As Dave also says the most basic versions of Watchmakers lathes are used with collets and a drawbar, and cutting done with HSS or carbide gravers supported by a tool rest clamped to the bed. . The biggest issue with the simple setup is that the collets only hold material very close to their nominal size. A standard full size set of watchmakers collets consists of 80 collets from .1mm to 8mm in .1mm increments and at around £10 – £12 each (even used) it gets expensive. Then there are all the specials!
Collets and accessories based on them (e.g. chucks) are sort of interchangeable between lathes taking the same size (6mm, 6.5mm, 8mm, 10mm) collets.
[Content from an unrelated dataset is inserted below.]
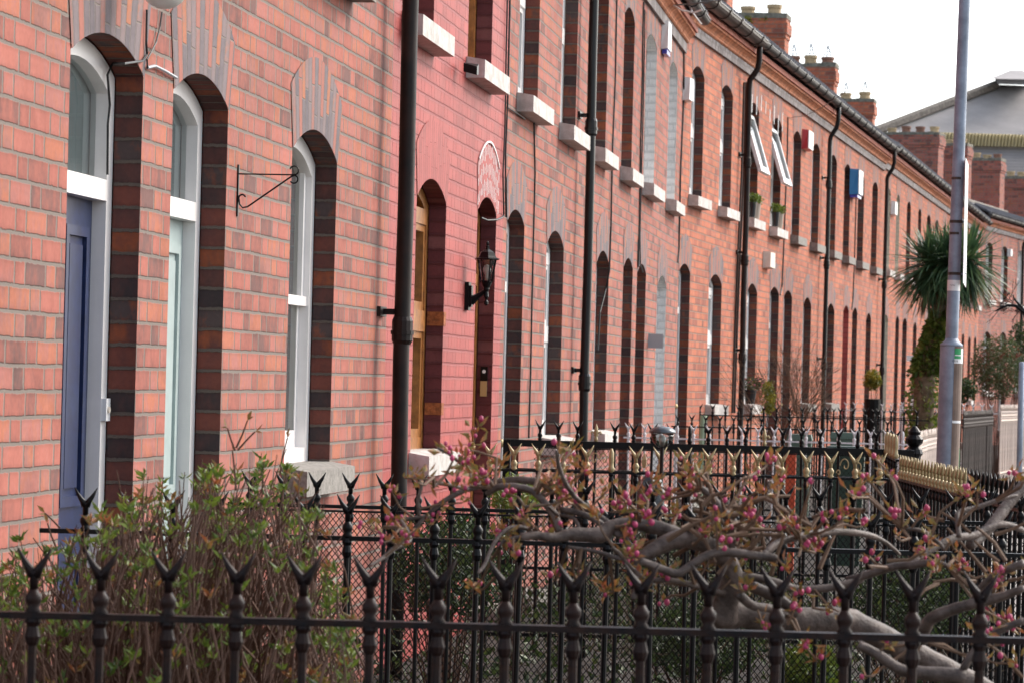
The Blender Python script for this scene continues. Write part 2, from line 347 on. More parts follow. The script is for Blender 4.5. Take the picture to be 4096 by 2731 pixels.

Accessories that fit the bed not so much. There are a couple of bed patterns Geneva (round bed with a flat at the back) for example for which the bed mounting accessories can be interchanged with some minor loss of alignment – although originally the factories would have created them as sets to ensure precision. However for many models the beds are proprietary, and the accessories rare unless they are included with the set you get. IME seems to be one of those.
I have a couple of Geneva pattern lathes, one 6mm, and one 8mm. The 6mm has a set of collets and a three jaw chuck, the 8mm just collets and a faceplate, but it does have cross and topslide. I bought them because I like them, but only really use them for pivot polishing. Anything serious gets done on the Taig.
I got both of mine cheaply, and bought them for fun. But if you are thinking of getting one for serious work, I would ensure it has a fairly complete set of the accessories you will want to use, and that will probably make it as expensive as a new Sherline or Taig.